For a sport that labeled itself the national pastime, American baseball in 1947 was remarkably provincial. The two major leagues were confined to the northeastern quadrant of the country. St. Louis was at once its southernmost and westernmost outpost.
There was a technological explanation for this. In a time when trains were the acme of transportation, and in a sport where teams played almost daily, a larger geographic footprint would have been unsupportable.
There was a demographic consequence. Potential audiences for major league baseball games were overwhelmingly white, as most black people in America lived in the South. Racial segregation was the law of much of the land, endorsed by the Supreme Court since the 1890s. That white crowds at baseball games preferred to see white players elicited little comment.
Yet it created an opportunity. Baseball talent wasn’t confined to the northeast, nor to white players. Baseball insiders, and some outsiders, knew of the Negro leagues, where black athletes played and some excelled. It was no secret that the best black players were better than the worst white players in the major leagues. If a major league team could manage to put a few of those top black players on the field, it would have an advantage over the competition.
Yet the major league teams, though competitors, were also part of a cartel. For the management of one team to break ranks with the others risked reprisal. The potential advantage to be gained from the break must be sufficient to justify the risk.
Branch Rickey of the Brooklyn Dodgers was bolder than most of his counterparts. And he had his eye on just the player to break the ban on blacks and give the Dodgers a competitive edge.
Jackie Robinson was born in Georgia but raised in southern California. He played multiple sports, excelling sufficiently in football to play at the University of California at Los Angeles. Professional football in those days offered little promise for a livelihood. Baseball was better, and Robinson landed a position with the Kansas City Monarchs of the Negro league.
Rickey monitored Robinson's progress and offered him a contract with the Brooklyn Dodgers. Robinson broke the color line in major league baseball when he took the field with the Dodgers in a game in April 1947.
Robinson’s talent was apparent from the start. It evoked mixed reactions. The Brooklyn fans tended to be enthusiastic, believing Robinson boosted the Dodgers’ chances of winning the pennant. Fans of other teams were less thrilled, for the same reason.

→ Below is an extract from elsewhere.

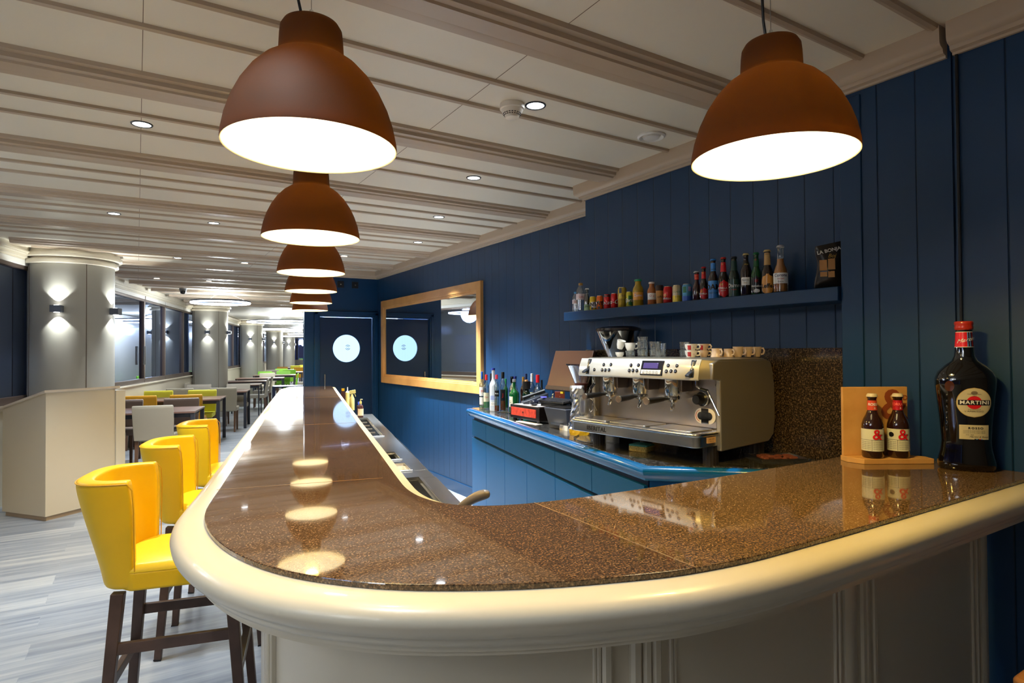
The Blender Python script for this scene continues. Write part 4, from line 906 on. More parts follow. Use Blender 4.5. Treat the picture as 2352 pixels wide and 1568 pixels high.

Robinson's on-field rivals had a more personal stake in his breakthrough. There was no players labor union at the time, and many of the players felt misused by the teams. More than a few interpreted Rickey's decision to hire Robinson as the sharp edge of an effort to suppress salaries by expanding the labor pool. The entry of black players into the major leagues would cost some white players their jobs.
Rookies regularly experienced hazing by the veterans whose jobs they were threatening. In Robinson's case the hazing included strong elements of racism. Branch Rickey had warned Robinson. For the most part Robinson let his performance on the field be his response.
That performance marked him as a coming star of the league. And it set a precedent that opened doors to other black players in major league baseball. Within a few years their presence on rosters around the leagues was taken for granted. Owners initially reluctant to hire black players feared losing out in the race for talent. Fans at first skeptical for racist or other reasons adjusted their views similarly. Competitive sports is at bottom a meritocracy of talent, and talent trumped racism.
Because baseball was America's premier sport, Robinson's breakthrough made it easier for other sports to integrate. Black players eventually constituted majorities on rosters in the National Basketball Association and the National Football League.
The integration of sports had spillover effects. Black musicians, actors and comics found new opportunities. By the late twentieth century it was unremarkable to see black men and women in the highest ranks of all those fields. Some had become multimillionaires.
Profound change seldom occurs without casualties. In the case of Robinson and baseball, the casualties included the Negro leagues, which didn’t survive the mainstreaming of its stars.